Montana has a reputation for being rough, wild, and untamed. It isn’t just the natural features such as the Continental Divide, the abundant wildlife, and that renowned ‘Big Sky’ that give it this image. Less publicized by the tourism industry, Montana is also the state of choice for the Unabomber, for seperatists such as the Freemen, and until recently, the home of the non-numerical ‘reasonable and prudent’ speed limit. In other words, Montana is one wild and wooly place.

This being the case, one would expect that the state would afford ample opportunity for one to participate in a rough and wild activity such as whitewater rafting. Yet, this outdoor sport is conspicuously rare in Montana; the river running is limited, for the most part, to an area in the north near Glacier National Park, and to a stretch of the Clark Fork River in the west through what is called the Alberton Gorge.

The Alberton Gorge is just off the Interstate 90 corridor, about two hours from the border of Idaho. It has come under such heavy use in recent years that the state’s department of Fish, Wildlife, and Parks, which maintains the boating put-ins and take-outs on this stretch of river, has required commercial rafting companies floating the Gorge to operate under a permit system. The area chamber of commerce and the local game warden are good sources of information on local rafting outfitters.



The main put-in is at a spot named Cyr, after a long-time area family. From Cyr to the actual Gorge is a float of about an hour, interesting if uneventful, with a couple of minor rapids.

An immense lavender-colored cliffside signals the approach of the whitewater section of the trip. As the raft swings around a bend, the first thing that comes into view is a criss-cross of concrete and iron, some hundred feet above the river. The two bridges of Interstate 90 (one for the eastbound traffic, one for the westbound) and a now-defunct railroad trestle provide an identity to the first major action of the float; Triple Bridges Rapids.




The bridges were built at the mouth of the Gorge because of the way that the river narrows so dramatically here. It is a bottleneck on the Clark Fork that forces a massive volume of water into a channel that suddenly drops to roughly one-third of its original size. Combined with a steep drop in elevation, this makes the Alberton Gorge a premiere whitewater destination.

Unlike some of its Eastern counterparts which offer a long, continous stretch of medium-sized rapids, the Alberton Gorge presents large, violent rapids alternating with short calm stretches of water, all with damp moss and pine-covered cliffs looming overhead on both sides.

After forcing the rafter through rapids with such colorful names as Fang, Boat-eater, and Thunder Rock, the Gorge ends, and the Clark Fork widens back out to its original size and shape.

It is another calm hour-long float down to the take-out.
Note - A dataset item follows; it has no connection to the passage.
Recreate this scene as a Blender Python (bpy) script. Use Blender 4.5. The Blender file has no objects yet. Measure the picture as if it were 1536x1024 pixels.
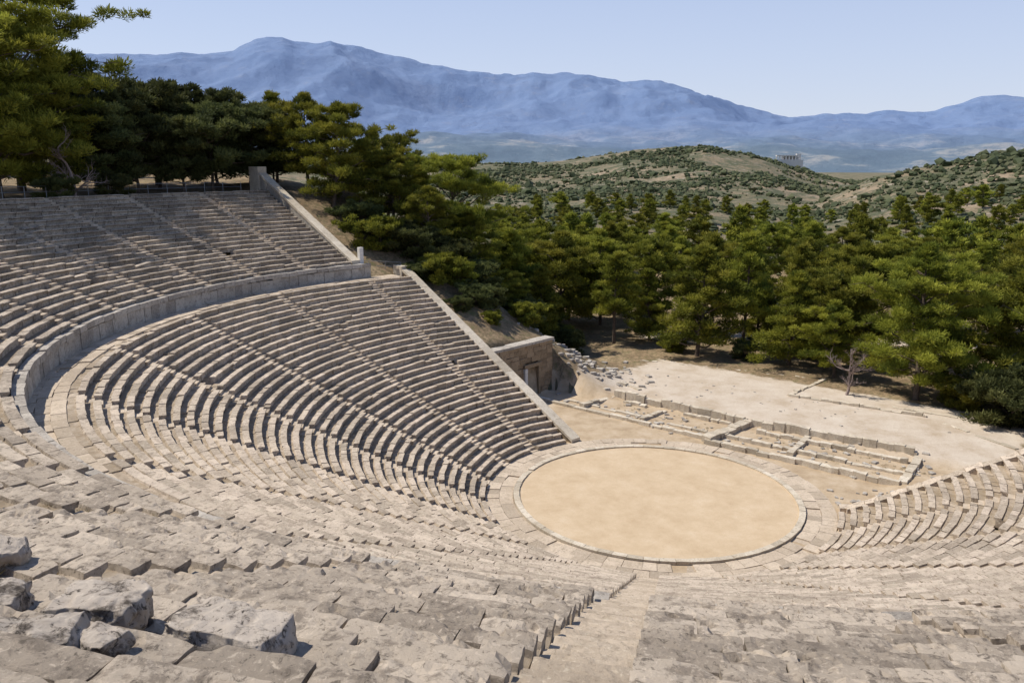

Rafters with more time on their hands can take advantage of the non-whitewater recreation offered by the water. There are a number of picturesque picnic sites on the banks, certain stretches are slow and wide enough for swimming, and, as it winds its way toward the northwest corner of the state, the river is a popular fishing destination.

But one can find fishing and swimming opportunites nearly anywhere in the country. It is the Alberton Gorge that sets this river apart. The whitewater rafting offered in this short, narrow stretch of water lives up to the wild and wooly, the rough and tumble reputation in which the state of Montana revels.